Question

Is there a way to be sure that a page is coming from cache on a production server and on the development server as well?

The solution shouldn't involve caching middleware because not every project uses them. Though the solution itself might be a middleware.

Just checking if the data is stale is not a very safe testing method IMO.

Was it helpful?

Solution

We do a lot of component caching and not all of them are updated at the same time. So we set host and timestamp values in a universally included context processor. At the top of each template fragment we stick in:

<!-- component_name {{host}} {{timestamp}} -->

The component_name just makes it easy to do a View Source and search for that string.

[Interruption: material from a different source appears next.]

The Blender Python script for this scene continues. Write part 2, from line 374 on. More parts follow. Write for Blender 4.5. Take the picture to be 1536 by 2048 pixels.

All of our views that are object-detail pages define a context variable "page_object" and we have this at the top of the base.html template master:

<!-- {{page_object.class_id}} @ {{timestamp}} -->

class_id() is a method from a super class used by all of our primary content classes. It is just:

def class_id(self):
    "%s.%s.%s" % (self.__class__._meta.app_label,
                    self.__class__.__name__, self.id)

If you load a page and any of the timestamps are more than few seconds old, it's a pretty good bet that the component was cached.

OTHER TIPS

Peter Rowells suggestion works well, but you don't need a custom template context processor for timestamps. You can simply use the template tag:

 <!-- {% now "jS F Y H:i" %} --> 

Mock the view, hit the page, and see if the mock was called. if it was not, the cache was used instead.

The reason you use caches is to improve performance. Test the performance by running a load test against your server. If the server's performance matches your needs, then you are all set!